%%

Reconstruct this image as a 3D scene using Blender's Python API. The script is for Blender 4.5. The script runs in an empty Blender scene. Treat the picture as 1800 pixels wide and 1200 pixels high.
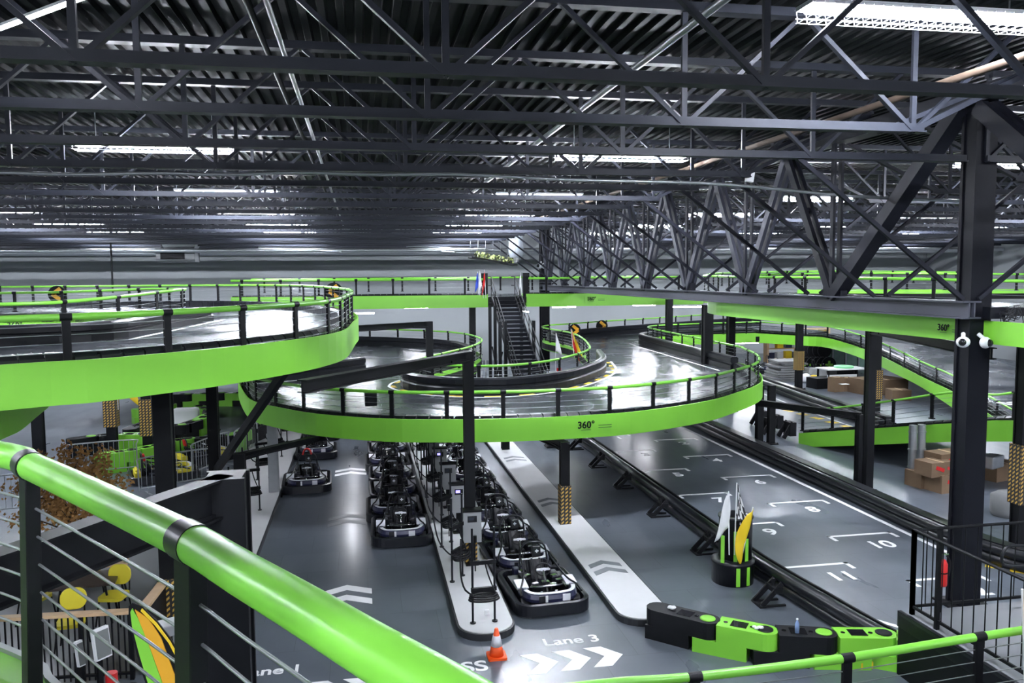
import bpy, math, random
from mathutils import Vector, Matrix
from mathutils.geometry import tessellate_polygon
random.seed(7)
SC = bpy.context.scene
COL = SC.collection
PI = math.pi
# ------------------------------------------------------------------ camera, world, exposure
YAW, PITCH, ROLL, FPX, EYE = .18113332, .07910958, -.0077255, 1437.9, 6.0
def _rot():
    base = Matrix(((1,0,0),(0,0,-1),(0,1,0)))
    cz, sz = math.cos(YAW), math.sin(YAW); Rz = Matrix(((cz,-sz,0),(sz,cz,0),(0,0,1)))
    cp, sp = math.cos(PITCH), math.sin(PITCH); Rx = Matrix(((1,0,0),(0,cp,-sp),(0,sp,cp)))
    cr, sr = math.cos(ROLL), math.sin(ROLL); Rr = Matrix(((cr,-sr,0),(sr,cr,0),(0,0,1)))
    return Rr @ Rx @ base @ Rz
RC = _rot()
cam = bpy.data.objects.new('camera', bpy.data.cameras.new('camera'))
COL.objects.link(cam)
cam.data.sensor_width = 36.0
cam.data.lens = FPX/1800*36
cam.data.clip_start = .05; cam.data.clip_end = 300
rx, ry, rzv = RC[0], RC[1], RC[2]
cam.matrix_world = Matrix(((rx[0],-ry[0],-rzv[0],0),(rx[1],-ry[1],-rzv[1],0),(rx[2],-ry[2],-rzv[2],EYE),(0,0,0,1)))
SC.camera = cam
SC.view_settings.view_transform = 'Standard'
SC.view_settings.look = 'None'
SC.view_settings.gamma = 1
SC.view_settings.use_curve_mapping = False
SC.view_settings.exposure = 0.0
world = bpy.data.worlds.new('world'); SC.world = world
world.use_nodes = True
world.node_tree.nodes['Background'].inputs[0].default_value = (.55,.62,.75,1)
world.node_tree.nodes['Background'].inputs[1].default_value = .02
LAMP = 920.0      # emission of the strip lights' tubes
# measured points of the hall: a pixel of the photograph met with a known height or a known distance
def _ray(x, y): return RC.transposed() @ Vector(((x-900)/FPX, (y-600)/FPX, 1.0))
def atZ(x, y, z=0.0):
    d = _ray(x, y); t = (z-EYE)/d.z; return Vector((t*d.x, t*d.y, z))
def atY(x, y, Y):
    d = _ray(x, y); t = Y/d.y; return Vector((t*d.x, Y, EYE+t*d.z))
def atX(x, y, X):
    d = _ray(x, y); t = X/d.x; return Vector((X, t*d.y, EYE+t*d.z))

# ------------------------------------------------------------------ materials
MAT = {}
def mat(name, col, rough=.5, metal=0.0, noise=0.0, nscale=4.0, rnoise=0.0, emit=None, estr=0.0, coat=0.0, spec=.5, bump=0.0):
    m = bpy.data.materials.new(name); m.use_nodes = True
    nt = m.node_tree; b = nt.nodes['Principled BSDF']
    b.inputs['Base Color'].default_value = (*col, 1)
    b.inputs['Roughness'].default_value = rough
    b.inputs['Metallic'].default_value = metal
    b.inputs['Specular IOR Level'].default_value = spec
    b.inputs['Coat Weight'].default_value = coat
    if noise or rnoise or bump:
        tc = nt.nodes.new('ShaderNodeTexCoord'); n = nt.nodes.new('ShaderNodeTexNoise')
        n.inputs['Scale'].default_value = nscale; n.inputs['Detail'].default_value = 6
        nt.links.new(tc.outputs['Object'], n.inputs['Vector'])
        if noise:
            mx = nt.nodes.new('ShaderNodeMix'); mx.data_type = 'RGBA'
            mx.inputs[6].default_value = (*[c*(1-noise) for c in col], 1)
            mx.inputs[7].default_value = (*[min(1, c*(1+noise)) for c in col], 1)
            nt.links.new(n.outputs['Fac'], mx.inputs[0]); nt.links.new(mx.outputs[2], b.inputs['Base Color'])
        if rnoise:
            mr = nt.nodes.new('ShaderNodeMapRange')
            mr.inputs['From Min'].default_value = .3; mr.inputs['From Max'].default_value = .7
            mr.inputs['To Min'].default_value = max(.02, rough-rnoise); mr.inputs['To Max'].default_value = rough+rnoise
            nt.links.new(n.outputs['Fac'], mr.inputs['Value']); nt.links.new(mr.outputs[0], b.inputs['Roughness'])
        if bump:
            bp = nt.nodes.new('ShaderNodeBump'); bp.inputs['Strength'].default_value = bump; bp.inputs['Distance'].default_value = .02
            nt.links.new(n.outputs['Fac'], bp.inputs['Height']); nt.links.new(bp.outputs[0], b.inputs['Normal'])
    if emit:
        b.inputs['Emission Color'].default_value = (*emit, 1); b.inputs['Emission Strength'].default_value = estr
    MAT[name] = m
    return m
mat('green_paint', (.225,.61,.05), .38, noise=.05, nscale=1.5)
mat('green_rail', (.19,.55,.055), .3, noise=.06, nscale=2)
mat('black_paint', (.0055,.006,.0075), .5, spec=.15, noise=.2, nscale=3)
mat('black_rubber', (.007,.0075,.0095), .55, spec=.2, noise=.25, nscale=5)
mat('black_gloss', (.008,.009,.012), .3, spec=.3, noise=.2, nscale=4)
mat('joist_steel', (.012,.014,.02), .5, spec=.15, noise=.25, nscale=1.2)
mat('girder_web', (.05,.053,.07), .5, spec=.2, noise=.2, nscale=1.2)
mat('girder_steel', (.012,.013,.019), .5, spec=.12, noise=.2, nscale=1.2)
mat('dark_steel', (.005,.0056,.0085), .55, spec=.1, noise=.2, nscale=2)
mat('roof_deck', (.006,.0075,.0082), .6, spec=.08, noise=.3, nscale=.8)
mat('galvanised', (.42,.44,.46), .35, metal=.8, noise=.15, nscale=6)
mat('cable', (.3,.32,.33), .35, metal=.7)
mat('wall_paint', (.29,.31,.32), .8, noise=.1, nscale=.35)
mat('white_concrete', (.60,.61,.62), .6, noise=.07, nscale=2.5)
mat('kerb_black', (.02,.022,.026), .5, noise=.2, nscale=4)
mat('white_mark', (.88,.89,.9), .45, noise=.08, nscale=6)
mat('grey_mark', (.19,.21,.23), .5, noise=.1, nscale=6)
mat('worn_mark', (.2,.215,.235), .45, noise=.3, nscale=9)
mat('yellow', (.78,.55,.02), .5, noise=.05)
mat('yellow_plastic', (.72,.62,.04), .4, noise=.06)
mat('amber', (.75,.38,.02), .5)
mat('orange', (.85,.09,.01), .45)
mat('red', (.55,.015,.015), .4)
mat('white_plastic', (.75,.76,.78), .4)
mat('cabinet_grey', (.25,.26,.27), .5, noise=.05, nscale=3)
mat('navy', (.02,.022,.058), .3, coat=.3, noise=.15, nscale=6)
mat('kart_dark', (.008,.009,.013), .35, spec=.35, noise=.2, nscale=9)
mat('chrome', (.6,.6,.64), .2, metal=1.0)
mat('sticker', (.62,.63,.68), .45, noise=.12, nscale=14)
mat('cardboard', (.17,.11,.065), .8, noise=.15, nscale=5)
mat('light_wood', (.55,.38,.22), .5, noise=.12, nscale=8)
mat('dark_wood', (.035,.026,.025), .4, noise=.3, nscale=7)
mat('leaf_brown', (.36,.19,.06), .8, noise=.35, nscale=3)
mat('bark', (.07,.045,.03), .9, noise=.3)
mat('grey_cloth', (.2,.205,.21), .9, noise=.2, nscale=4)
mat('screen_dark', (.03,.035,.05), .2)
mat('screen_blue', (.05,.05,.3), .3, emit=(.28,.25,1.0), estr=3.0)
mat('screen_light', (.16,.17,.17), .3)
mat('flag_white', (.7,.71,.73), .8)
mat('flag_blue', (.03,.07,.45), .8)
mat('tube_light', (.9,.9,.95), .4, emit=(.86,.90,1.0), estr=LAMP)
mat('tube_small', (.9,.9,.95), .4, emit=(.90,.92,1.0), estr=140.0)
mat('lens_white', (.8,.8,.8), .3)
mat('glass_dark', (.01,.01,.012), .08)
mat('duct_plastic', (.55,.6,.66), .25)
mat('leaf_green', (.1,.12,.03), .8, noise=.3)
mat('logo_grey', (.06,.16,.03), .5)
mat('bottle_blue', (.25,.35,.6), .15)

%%

TASK REQUIREMENTS:
Gather up every line in the data above that contains the word "scene", copying each one.

WRITTEN SOLUTION:
Reconstruct this image as a 3D scene using Blender's Python API. The script is for Blender 4.5. The script runs in an empty Blender scene. Treat the picture as 1800 pixels wide and 1200 pixels high.
SC = bpy.context.scene